◆ GIVEN TASK
Within the material below, find each line bearing the word "this" and present it.

◆ DATA FOR PROCESSING
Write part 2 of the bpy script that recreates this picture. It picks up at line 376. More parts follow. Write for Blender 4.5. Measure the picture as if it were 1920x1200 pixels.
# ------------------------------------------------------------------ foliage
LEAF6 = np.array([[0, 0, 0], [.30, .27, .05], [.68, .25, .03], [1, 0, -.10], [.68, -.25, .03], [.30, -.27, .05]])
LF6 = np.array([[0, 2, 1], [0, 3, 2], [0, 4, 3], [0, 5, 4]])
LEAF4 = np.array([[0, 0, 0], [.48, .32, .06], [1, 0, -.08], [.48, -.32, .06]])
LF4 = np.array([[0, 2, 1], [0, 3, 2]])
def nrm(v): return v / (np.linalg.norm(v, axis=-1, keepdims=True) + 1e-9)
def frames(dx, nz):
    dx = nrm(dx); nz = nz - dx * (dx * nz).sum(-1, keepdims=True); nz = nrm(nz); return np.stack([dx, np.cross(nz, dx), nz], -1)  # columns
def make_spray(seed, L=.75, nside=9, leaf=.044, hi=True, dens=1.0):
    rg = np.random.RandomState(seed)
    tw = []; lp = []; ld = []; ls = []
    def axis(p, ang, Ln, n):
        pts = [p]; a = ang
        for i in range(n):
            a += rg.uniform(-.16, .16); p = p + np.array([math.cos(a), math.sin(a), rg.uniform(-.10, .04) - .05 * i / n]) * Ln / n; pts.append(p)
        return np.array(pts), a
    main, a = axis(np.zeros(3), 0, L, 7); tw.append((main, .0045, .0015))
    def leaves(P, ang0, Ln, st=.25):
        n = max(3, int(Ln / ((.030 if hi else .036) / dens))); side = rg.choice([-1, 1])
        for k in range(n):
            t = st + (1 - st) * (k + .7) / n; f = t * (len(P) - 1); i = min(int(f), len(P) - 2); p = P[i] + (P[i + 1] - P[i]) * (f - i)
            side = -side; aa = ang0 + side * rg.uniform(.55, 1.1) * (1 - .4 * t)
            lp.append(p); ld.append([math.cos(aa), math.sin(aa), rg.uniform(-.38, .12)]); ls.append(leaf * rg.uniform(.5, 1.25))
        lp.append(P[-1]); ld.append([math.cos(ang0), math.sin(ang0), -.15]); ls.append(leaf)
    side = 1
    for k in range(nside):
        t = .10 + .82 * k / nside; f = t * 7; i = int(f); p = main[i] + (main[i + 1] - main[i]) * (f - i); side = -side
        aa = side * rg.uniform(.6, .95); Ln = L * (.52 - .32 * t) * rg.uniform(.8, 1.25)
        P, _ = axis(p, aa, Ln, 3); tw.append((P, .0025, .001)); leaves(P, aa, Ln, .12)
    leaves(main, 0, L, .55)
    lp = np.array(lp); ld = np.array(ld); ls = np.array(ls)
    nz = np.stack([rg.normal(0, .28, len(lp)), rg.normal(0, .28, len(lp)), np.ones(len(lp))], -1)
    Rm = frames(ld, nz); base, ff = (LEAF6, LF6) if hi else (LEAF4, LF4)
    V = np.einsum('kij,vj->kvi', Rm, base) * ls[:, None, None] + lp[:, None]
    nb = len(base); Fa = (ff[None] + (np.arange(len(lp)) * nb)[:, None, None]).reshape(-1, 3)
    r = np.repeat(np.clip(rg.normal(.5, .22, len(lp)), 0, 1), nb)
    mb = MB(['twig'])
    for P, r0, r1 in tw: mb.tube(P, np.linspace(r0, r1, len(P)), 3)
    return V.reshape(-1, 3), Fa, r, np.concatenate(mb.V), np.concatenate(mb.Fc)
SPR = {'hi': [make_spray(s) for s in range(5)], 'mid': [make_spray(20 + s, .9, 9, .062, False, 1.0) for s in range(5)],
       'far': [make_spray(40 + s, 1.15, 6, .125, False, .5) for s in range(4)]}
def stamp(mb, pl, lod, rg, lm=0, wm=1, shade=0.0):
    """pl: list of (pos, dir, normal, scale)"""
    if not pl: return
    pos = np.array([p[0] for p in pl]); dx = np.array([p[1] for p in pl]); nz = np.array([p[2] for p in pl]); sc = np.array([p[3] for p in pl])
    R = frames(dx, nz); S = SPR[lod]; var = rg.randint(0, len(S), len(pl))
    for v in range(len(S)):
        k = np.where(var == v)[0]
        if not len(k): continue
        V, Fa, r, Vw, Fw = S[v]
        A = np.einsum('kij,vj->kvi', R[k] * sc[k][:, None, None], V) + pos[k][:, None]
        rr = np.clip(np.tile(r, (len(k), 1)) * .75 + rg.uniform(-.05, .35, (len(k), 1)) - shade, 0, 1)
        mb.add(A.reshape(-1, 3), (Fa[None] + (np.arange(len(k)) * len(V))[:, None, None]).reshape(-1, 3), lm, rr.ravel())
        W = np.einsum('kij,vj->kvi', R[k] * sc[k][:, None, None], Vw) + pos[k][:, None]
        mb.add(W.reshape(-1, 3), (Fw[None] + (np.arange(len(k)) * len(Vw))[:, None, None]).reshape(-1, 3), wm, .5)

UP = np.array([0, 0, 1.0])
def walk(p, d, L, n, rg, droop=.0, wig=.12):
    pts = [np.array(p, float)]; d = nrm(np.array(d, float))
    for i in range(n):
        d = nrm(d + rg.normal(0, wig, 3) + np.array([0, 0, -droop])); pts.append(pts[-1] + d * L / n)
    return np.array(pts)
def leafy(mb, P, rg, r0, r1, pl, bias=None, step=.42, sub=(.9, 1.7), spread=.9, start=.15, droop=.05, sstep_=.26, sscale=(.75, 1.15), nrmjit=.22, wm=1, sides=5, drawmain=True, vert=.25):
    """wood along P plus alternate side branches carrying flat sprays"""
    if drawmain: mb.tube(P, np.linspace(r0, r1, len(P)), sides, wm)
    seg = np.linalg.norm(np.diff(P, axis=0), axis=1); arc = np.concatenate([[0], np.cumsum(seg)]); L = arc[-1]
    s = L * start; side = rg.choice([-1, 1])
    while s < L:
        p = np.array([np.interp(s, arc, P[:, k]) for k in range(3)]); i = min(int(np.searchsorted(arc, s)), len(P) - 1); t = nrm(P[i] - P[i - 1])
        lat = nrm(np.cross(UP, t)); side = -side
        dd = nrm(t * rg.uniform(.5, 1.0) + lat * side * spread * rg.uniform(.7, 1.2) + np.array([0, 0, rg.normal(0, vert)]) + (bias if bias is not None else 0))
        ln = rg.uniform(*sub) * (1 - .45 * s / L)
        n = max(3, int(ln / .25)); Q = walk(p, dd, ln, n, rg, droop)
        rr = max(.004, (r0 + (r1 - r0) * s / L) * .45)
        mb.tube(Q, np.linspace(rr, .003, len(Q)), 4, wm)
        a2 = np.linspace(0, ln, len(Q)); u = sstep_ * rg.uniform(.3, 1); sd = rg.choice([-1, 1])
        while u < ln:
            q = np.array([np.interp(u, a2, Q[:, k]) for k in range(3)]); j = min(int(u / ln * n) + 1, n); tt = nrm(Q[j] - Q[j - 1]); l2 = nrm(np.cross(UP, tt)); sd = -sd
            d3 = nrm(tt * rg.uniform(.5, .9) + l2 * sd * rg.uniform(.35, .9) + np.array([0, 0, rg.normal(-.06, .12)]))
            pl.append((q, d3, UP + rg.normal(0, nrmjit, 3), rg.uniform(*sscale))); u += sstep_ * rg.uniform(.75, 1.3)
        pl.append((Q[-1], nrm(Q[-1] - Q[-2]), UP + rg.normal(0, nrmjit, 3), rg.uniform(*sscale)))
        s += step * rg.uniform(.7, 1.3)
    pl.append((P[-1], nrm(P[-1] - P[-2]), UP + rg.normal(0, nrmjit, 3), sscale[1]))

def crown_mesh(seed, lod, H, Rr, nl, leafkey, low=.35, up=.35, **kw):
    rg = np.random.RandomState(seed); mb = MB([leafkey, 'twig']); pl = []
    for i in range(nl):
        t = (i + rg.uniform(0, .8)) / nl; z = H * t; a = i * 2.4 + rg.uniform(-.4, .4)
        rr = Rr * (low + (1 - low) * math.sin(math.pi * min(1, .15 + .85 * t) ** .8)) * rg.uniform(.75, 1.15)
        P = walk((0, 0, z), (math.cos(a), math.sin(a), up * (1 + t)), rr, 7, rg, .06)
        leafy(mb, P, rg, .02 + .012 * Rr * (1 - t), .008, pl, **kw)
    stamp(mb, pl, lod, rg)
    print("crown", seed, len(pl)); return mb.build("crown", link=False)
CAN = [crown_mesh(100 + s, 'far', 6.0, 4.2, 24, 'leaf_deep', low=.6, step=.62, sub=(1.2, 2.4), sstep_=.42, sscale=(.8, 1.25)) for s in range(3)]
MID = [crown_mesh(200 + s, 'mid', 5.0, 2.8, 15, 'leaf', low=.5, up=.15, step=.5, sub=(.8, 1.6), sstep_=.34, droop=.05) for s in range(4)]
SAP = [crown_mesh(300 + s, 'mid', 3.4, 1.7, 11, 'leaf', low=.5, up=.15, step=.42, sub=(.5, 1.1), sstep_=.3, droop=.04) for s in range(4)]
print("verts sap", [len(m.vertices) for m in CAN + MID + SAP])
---
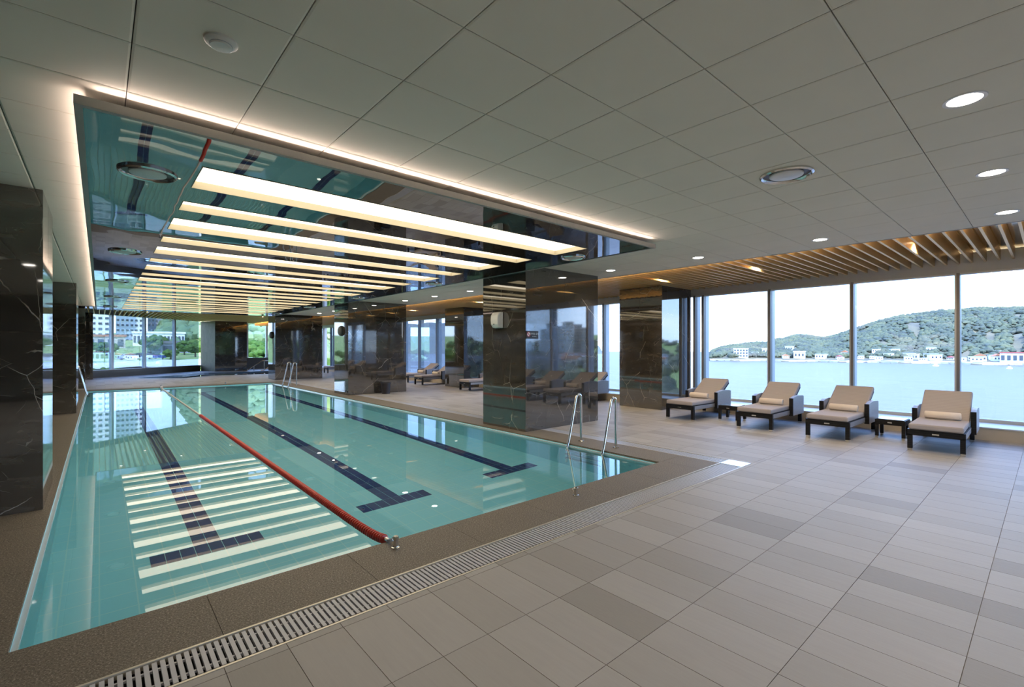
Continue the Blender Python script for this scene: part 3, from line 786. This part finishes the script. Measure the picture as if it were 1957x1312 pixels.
--
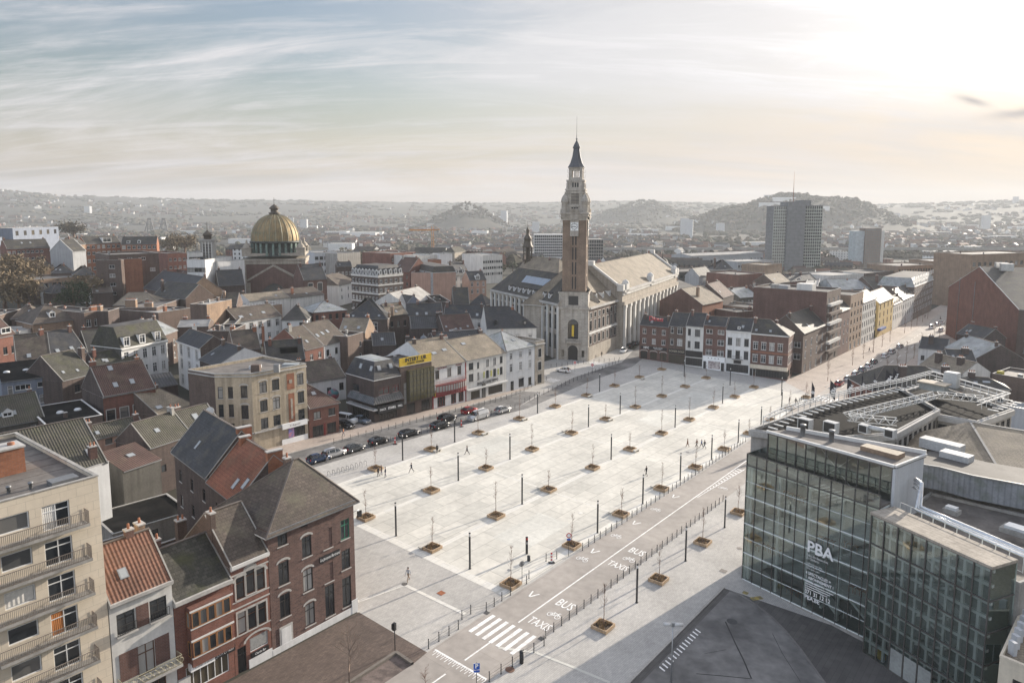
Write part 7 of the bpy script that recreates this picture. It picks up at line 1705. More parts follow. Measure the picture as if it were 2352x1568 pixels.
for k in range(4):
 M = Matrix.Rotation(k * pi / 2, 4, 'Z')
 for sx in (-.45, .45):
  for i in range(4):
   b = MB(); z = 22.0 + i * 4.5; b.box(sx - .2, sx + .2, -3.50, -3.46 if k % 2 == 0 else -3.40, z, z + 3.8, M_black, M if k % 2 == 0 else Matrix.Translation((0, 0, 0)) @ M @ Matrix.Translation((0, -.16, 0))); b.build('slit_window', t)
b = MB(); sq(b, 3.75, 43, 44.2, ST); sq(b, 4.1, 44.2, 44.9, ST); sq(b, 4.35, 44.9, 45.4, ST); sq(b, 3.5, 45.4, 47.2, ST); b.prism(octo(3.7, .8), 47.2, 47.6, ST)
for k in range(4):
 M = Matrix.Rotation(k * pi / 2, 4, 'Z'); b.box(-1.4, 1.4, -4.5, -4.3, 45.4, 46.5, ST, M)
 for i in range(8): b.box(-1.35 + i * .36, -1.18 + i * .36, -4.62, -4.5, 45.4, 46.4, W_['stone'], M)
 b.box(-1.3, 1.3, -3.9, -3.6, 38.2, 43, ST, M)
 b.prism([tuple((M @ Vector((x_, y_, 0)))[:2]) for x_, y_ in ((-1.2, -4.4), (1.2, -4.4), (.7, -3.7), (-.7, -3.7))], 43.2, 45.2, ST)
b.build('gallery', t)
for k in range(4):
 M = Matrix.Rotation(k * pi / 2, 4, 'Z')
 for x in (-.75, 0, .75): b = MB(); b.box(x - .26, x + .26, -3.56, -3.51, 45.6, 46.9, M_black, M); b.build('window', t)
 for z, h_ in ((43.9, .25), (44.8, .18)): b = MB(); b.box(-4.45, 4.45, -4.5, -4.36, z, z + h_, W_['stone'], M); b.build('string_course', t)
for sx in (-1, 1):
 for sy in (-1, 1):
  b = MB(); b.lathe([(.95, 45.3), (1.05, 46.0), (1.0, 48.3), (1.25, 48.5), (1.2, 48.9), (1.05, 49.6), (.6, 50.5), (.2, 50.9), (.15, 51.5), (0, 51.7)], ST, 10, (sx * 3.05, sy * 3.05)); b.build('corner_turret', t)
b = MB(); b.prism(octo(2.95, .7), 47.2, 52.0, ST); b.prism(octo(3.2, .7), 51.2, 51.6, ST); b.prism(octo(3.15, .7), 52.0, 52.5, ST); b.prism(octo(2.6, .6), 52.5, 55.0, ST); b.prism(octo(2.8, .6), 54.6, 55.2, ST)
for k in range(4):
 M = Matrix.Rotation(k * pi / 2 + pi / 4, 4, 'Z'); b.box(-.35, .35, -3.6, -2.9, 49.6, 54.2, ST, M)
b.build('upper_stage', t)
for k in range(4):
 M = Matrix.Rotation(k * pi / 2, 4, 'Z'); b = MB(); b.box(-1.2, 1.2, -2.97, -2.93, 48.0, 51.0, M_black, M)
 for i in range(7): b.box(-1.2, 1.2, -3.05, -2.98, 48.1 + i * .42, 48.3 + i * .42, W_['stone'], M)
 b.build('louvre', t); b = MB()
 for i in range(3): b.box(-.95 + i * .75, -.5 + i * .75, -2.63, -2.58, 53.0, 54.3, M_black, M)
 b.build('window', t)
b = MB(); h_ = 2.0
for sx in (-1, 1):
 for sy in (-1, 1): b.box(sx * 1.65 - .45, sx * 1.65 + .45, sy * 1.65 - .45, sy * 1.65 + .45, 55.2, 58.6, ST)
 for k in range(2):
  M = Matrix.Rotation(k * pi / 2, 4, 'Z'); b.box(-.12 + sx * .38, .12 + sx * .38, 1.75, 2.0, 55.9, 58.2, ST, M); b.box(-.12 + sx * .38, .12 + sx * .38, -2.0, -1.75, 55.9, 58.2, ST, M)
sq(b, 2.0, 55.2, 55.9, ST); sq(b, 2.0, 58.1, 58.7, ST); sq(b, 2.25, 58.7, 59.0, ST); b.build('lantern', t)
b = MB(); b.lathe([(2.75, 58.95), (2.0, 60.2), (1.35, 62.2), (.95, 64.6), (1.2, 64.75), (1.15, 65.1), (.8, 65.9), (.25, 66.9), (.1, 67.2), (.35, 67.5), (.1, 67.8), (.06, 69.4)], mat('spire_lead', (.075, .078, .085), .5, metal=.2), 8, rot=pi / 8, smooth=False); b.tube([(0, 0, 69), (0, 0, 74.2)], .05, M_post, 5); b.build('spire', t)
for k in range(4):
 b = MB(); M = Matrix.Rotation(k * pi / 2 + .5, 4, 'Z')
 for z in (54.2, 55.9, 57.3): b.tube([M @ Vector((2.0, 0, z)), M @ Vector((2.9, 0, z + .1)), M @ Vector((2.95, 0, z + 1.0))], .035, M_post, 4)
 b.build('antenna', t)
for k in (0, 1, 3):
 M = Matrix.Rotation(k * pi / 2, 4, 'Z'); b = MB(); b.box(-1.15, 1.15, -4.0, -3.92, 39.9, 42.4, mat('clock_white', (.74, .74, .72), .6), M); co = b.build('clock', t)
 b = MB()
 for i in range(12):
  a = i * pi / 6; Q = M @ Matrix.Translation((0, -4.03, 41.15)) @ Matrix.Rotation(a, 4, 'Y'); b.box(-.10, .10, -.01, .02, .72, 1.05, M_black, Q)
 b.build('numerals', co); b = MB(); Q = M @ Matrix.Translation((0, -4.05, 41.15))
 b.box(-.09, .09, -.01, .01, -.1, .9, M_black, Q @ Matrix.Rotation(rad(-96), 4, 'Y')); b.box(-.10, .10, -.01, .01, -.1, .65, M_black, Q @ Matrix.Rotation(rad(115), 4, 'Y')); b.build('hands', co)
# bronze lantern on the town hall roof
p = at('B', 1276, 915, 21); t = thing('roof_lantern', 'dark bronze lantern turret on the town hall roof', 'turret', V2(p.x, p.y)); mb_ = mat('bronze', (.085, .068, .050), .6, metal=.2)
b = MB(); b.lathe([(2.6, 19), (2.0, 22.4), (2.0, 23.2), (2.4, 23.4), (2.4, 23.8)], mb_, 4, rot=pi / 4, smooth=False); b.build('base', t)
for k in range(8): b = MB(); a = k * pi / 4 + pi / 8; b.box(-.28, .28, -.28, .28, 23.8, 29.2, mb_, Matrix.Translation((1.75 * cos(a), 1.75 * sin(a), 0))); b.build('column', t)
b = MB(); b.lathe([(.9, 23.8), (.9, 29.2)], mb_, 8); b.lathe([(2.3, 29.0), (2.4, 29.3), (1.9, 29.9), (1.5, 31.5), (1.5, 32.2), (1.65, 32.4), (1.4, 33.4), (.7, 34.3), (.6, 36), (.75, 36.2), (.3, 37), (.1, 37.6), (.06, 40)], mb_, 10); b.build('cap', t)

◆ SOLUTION
Write part 2 of the bpy script that recreates this picture. It picks up at line 376. More parts follow. Write for Blender 4.5. Measure the picture as if it were 1920x1200 pixels.
Continue the Blender Python script for this scene: part 3, from line 786. This part finishes the script. Measure the picture as if it were 1957x1312 pixels.
Write part 7 of the bpy script that recreates this picture. It picks up at line 1705. More parts follow. Measure the picture as if it were 2352x1568 pixels.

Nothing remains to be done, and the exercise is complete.